Son retour en 2020 se veut sous le signe de « eklat partou », qu’elle grave d’ailleurs sur un mur de Camp-Levieux. « Des gens étaient venus en grand nombre quand je faisais cette fresque », se rappelle-t-elle en se tenant devant sa réalisation ayant pali avec le temps. Pour rester concentrer dans ces conditions, l’artiste se livre à un exercice méditatif : « Quand je dessine, je me mets dans une bulle avec de la bonne musique. Une fois que j’ai visualisé le travail, je m’exécute.

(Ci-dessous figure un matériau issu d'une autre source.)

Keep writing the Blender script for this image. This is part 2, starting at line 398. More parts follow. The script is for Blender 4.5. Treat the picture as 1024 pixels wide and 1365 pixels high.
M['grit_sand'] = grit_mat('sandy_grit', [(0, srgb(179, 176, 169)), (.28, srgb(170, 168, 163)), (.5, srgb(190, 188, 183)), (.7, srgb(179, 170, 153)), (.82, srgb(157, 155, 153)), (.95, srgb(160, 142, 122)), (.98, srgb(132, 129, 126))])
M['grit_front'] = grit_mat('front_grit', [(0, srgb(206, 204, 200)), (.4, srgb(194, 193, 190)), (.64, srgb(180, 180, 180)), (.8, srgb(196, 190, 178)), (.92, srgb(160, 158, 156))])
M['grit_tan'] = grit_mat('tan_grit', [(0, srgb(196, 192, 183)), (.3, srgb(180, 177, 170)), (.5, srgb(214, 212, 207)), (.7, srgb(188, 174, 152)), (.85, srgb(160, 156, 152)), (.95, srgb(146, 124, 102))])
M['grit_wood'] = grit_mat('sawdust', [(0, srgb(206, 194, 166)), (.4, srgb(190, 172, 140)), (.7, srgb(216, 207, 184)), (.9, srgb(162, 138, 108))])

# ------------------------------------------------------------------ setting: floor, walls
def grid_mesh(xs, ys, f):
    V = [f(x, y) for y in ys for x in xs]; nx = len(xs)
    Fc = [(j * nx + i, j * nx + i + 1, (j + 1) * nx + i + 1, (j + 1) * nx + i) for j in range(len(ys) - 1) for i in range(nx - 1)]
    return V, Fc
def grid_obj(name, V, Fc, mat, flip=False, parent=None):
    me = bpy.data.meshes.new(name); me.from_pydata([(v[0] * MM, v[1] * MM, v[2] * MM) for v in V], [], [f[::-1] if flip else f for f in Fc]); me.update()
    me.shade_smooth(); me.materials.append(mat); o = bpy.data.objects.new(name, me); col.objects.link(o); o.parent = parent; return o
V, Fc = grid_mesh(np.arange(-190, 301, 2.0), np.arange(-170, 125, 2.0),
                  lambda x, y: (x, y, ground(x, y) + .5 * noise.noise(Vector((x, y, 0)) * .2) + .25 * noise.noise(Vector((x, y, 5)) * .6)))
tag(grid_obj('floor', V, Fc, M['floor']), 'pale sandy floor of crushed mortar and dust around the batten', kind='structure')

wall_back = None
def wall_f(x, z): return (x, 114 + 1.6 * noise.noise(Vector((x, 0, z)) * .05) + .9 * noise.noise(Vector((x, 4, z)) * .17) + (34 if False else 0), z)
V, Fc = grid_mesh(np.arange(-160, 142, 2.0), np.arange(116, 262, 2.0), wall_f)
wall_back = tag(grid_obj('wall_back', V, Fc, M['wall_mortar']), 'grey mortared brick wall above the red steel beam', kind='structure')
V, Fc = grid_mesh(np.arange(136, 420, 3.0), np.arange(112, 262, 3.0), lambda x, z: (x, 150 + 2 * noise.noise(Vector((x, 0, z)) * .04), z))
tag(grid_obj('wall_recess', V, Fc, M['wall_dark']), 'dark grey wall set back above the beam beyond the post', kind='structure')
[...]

Kan met mwa dan lapo artis, mo enn lot dimounn ».

Alors que résonnent le brouhaha de la télévision que regarde son père et le sifflet du tempo mis sur le feu par sa mère, Nora Harrison s’installe paisiblement. Écouteurs aux oreilles, elle ne prête même plus attention aux ingrédients qui s’amoncellent sur la table de la cuisine. Un client lui a commandé un tableau de ces chiens. Véritable défi pour l’artiste, habituée à « feel » les portraits d’hommes, de femmes et de Dieux qu’elle réalisent selon un style propre à elle.

Sa sensibilité lui permet de comprendre les hommes de tout milieu. Distinguer non seulement leurs forces, mais discerner également leurs démons. Pour par la suite tenter de les guider. Comme « enn mama », décrit-elle. Aussi est-elle profondément fière de présenter les œuvres créées par ces « zanfan site ». Ceux-là même qui vivent la réalité du « koltar », perdus entre un Etat qui les a oubliés et des barons élevés au rang de bienfaiteurs.

Consciente de ces vérités, Nora Harrison vit malgré tout d’après ses convictions, qui lui demandent de porter la voix du ghetto par-delà les frontières des cités. « Isi ousi nou ena talan », affirme-t-elle, avant de présenter la composition poignante de ce chanteur repenti de Barkly qui « inn al kraze » récemment pour « bann zafer ki li’nn fer lontan ».

Cette sensibilité lui ouvre la voie des non-dits, à travers laquelle elle perçoit l’homme et ses désirs. Pour ensuite les retranscrire dans ses oeuvres. Sa prochaine création souhaite adresser une simple question aux dirigeants : « Zot gagn nou traka zot? » A Cité-Chebel couve une pépite encore que peu exploitée, qui ne demande qu’à être mieux considérée.